See 2021’s standout student loans and refinancing options. All backed by tons of nerdy research.

Student loan forbearance

The current federal student loan forbearance began in March 2020 and was extended a second time on Dec. 4, 2020. It was set to end Jan. 31, but Biden immediately upon inauguration extended the pause through Sept. 30, 2021.

The administrative forbearance automatically pauses payments on most federal student loans and waives new interest on the loan balance. It also halts all collection activities on loans in default for all federal student loans.

On March 30, 2021, the education department extended the halt to collection activities and interest moratorium for all commercially owned FFEL borrowers in default, retroactive to March 13, 2020. The move should affect 1.14 million of these FFEL borrowers in default. Commercially held FFEL borrowers do not benefit from the payment pause.

Revised income-driven repayment

Biden has proposed a new income-driven repayment plan for federal student loans. Here’s how it would differ from existing options:

  • Only undergraduate loans qualify. Graduate student loans — for which the average student debt is $71,000, according to the National Center for Education Statistics — would be ineligible.

  • You’d pay 5% of discretionary income. Current income-driven options set payments between 10% and 20% of your discretionary income, depending on the plan.

  • Monthly payments would be $0 if you make less than $25,000. You can currently qualify for $0 payments based on your income, the federal poverty line and your family size.

  • Forgiveness won’t be taxed. Biden’s income-based plan would forgive any remaining undergraduate balance tax-free after 20 years. Existing options offer forgiveness after 20 or 25 years, depending on the plan, but tax that amount.

  • You’d have to opt out. All new and existing borrowers would be automatically enrolled in this new plan with the option to opt out.

Bigger Pell Grants

These grants, which are available to students who demonstrate financial need, are currently worth up to $6,345. That covers less than 60% of tuition and fees at public four-year colleges, according to a NerdWallet analysis — and that doesn't even account for room and board or other expenses included in the cost of attendance.

In his first budget proposal released on April 9, Biden included a request to increase the maximum Pell Grant by $400, as part of an initial step to eventually double the grant. The request, if approved, also would also enable DACA recipients to receive Pell Grants.

Free college tuition

Biden has proposed making college tuition-free at some schools:

  • If you attend a public college or university. Tuition would be free for four years if your family has an income below $125,000.

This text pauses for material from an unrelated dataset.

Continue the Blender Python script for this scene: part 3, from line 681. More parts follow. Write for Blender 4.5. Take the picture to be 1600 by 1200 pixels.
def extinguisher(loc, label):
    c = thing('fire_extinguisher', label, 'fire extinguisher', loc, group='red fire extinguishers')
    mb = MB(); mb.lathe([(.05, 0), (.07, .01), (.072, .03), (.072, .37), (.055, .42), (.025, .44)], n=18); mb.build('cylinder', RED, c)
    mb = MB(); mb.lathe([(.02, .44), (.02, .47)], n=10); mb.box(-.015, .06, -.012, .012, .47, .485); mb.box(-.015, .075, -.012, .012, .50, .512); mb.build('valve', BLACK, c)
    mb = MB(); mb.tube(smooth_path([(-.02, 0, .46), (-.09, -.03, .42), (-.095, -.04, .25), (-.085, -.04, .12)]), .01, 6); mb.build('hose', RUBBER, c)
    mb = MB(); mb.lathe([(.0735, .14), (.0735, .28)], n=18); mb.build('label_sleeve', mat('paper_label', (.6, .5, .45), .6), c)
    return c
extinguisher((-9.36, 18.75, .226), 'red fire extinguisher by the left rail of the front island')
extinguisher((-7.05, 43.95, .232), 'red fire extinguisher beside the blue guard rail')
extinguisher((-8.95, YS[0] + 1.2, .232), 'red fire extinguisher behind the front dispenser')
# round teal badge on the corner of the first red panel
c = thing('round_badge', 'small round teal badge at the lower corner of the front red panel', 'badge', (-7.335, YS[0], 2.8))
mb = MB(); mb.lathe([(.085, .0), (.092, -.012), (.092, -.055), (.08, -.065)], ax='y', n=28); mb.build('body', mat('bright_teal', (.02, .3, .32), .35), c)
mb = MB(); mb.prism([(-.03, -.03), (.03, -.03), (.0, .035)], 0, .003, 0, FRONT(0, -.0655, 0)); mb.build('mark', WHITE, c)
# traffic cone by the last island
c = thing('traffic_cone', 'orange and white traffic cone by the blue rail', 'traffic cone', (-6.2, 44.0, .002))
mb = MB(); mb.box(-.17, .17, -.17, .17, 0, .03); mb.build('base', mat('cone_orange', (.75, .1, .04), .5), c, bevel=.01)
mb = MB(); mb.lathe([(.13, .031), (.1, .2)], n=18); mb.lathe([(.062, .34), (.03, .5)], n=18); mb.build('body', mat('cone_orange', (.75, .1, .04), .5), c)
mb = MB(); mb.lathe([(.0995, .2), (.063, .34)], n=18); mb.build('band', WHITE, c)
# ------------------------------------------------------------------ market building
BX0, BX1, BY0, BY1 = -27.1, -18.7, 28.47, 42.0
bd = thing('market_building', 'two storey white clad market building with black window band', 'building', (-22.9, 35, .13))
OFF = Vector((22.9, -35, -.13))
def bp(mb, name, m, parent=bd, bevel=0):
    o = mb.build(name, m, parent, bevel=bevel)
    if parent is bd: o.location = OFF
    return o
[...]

  • If you attend a private minority-serving institution. Grants would cover up to two years’ tuition at private historically Black colleges and universities, tribal colleges and universities, and additional MSIs.

  • If you attend a community college. Tuition would be free for two years if you hadn’t previously pursued a postsecondary degree. You could also use these funds for a career-training program if it meets to-be-determined graduation and job placement rates.

As with existing free college options, you’d still need to pay non-tuition costs such as room and board and books. Those expenses averaged more than $14,600 and $16,000 in 2019-20 at two-year and four-year schools, respectively, according to the College Board.

Restored borrower defense to repayment rules

Experts say they expect the Biden administration to reinstate rules for borrower defense to repayment that the Trump administration restricted. The rule is used to forgive loans for borrowers who were defrauded by their schools.

Under guidelines effective July 1, 2020, it’s more difficult to be eligible for forgiveness since borrowers must prove their school intentionally misled them and they suffered financial harm, among other new requirements.

Additional proposals

Biden also hopes to invest $50 billion in workforce training, $8 billion toward community colleges and over $70 billion for minority-serving institutions, among other proposals.

Information in this article is based on the education plan listed on Biden’s official website, as well as the former vice president’s Unity Task Force Recommendations from July 2020. The Biden campaign did not respond to requests for comment.